The Attempt at a Solution

I've at least written down that sin^{5}x = (sin^{2}x)^{2} sin x. Then I set sin^{2}x equal to 1 - cos^{2}x.

I then did a u-substitution, setting u equal to cos x to remove the sin x, and preceeded to integrate with respect to u. I ended up with \frac{1}{6}cos^{6}x + \frac{1}{2}cos^{4}x - \frac{1}{2}cos^{2}x + C

The answer I received was \frac{1}{6}sin^{6}x + C

Can I get some insight on how to obtain that?

My textbook does give a procedure for this specific case (where one of the powers is odd), but I don't get the following instructions: "Then we combine the single sin x with dx in the integral and set sinxdx equal to -d(cosx)" which is stated after using the identity to replace the (sin^{2}x)

 

[SammyS]

Homework Statement

\intsin^{5}x cos x dx

Homework Equations

sin^{2}x + cos^{2} x = 1

The Attempt at a Solution

I've at least written down that sin^{5}x = (sin^{2}x)^{2} sin x. Then I set sin^{2}x equal to 1 - cos^{2}x.

I then did a u-substitution, setting u equal to cos x to remove the sin x, and preceeded to integrate with respect to u. I ended up with \frac{1}{6}cos^{6}x + \frac{1}{2}cos^{4}x - \frac{1}{2}cos^{2}x + C

The answer I received was \frac{1}{6}sin^{6}x + C

Can I get some insight on how to obtain that?

My textbook does give a procedure for this specific case (where one of the powers is odd), but I don't get the following instructions: "Then we combine the single sin x with dx in the integral and set sinxdx equal to -d(cosx)" which is stated after using the identity to replace the (sin^{2}x)

Do a u substitution directly on the problem as it was initially given to you.

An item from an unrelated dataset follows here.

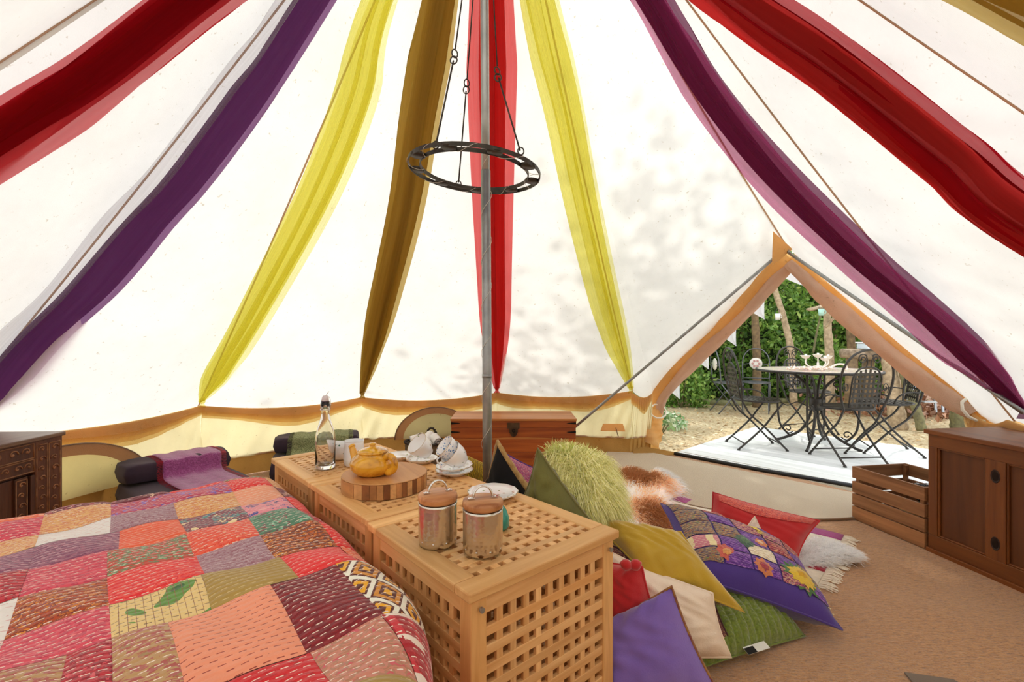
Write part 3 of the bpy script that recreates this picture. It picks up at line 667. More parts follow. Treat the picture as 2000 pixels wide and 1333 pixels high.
# ------------------------------------------------------------------ cedar blanket chest at the back
W_cedar = wood('cedar', '#a4561f', '#7a3512', 0, .4, .8, True, (.3,.65)); W_cedar_l = wood('cedar_pale', '#c08347', '#95561f', 0, .4, .8)
ch = thing('blanket_chest', 'reddish cedar blanket chest against the back canvas wall', 'chest', Vector((.012, 3.71, 0)))
cw, cdp, chh = .985, .38, .392
for k, (z0, z1) in enumerate(((0,.125),(.126,.235),(.236,.318))):
    mb = MB(); mb.box((0, .012, (z0+z1)/2), (cw, .024, z1-z0)); mb.build('front_plank', W_cedar, ch, bevel=.002)
    mb = MB(); mb.box((-cw/2+.012, cdp/2+.012, (z0+z1)/2), (.023, cdp-.026, z1-z0)); mb.build('side_plank', W_cedar, ch)
    mb = MB(); mb.box((cw/2-.012, cdp/2+.012, (z0+z1)/2), (.023, cdp-.026, z1-z0)); mb.build('side_plank', W_cedar, ch)
mb = MB(); mb.box((0, cdp-.012, .159), (cw-.05, .024, .318)); mb.build('back_panel', W_cedar, ch)
mb = MB(); mb.box((0, .010, .3475), (cw+.006, .024, .057)); mb.box((0, cdp-.012, .3475), (cw+.006, .024, .057)); mb.box((-cw/2+.010, cdp/2, .3475), (.023, cdp-.02, .057)); mb.box((cw/2-.010, cdp/2, .3475), (.023, cdp-.02, .057)); lid = mb.build('lid', W_cedar, ch, bevel=.002)
mb = MB(); mb.box((0, cdp/2-.002, .383), (cw+.014, cdp+.012, .018)); mb.build('lid_board', W_cedar_l, lid, bevel=.003)
mb = MB(); up_ = [(-.48,.226),(-.25,.231),(-.05,.243),(.12,.245),(.28,.238),(.42,.229)]; lo_ = [(.42,.228),(.28,.229),(.12,.229),(-.05,.228),(-.25,.223),(-.48,.220)]
mb.add([(x, -.0008, z) for x, z in up_ + lo_] + [(x, .002, z) for x, z in up_ + lo_], [tuple(range(12)), tuple(range(23, 11, -1))] + [(i, 12+i, 12+(i+1) % 12, (i+1) % 12) for i in range(12)])
mb.build('sapwood_streak', W_cedar_l, ch, label='pale sapwood streak across the front')
M_dark = simple('dark_iron_fitting', '#1c1510', .5, .6)
for s in (-1, 1):
    for z in (.355, .285, .17, .06):
        mb = MB(); x = s*(cw/2 - .03); mb.add([(s*(cw/2+.001), -.004, z-.009),(s*(cw/2+.001), -.004, z+.009),(x-s*.030, -.004, z+.004),(x-s*.045, -.004, z),(x-s*.030, -.004, z-.004)] + [(s*(cw/2+.001), .002, z-.009),(s*(cw/2+.001), .002, z+.009),(x-s*.030, .002, z+.004),(x-s*.045, .002, z),(x-s*.030, .002, z-.004)], [(0,1,2,3,4),(9,8,7,6,5)] + [(i, 5+i, 5+(i+1)%5, (i+1)%5) for i in range(5)])
        mb.build('corner_strap', M_dark, ch)
mb = MB(); mb.prism([(-.048,.032),(.048,.032),(.048,-.012),(.034,-.014),(.032,-.045),(.018,-.072),(0,-.080),(-.018,-.072),(-.032,-.045),(-.034,-.014),(-.048,-.012)], -.003, .003)
hs = mb.build('hasp', simple('brass_aged', '#6b5844', .35, .8, '#3f3226'), ch, loc=(0, -.006, .328), rot=(R(90), 0, 0))
mb = MB(); mb.tube([(.011*math.cos(a), .011*math.sin(a) - .03, .006) for a in [2*math.pi*k/16 for k in range(16)]], .003, 6, True); mb.build('ring', M_dark, hs, True)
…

What is the derivative of sin(x) ?

 

[Youngster]

...

Right, I feel kinda "slow" now.

Any way to use the trig identity to solve this though?

 

[STEMucator]

... Make the substitution u = sinx and find du just like sammy said. The rest will follow.

 

[Youngster]

... Make the substitution u = sinx and find du just like sammy said. The rest will follow.

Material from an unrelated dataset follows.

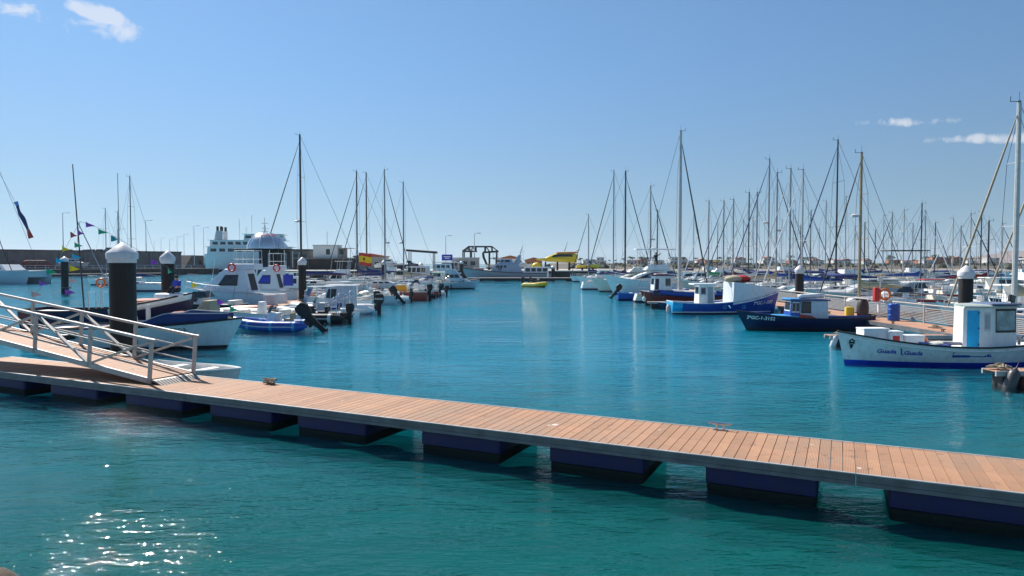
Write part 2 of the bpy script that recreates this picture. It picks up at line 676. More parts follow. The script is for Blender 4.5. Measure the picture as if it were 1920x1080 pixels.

Yeah, I did that. Just curious if I can still use the identity to solve this though. Otherwise, I suppose that's it

 

[Dick]

Yeah, I did that. Just curious if I can still use the identity to solve this though. Otherwise, I suppose that's it

Yes, you can do it that way as well. Though I think there's a sign error in the answer you gave.

 

[Youngster]

-\frac{1}{6}cos^{6}x + \frac{1}{2}cos^{4}x - \frac{1}{2}cos^{2}x + C

I think I was missing that negative. Is this correct?

 

[Dick]

-\frac{1}{6}cos^{6}x + \frac{1}{2}cos^{4}x - \frac{1}{2}cos^{2}x + C

I think I was missing that negative. Is this correct?

Yep.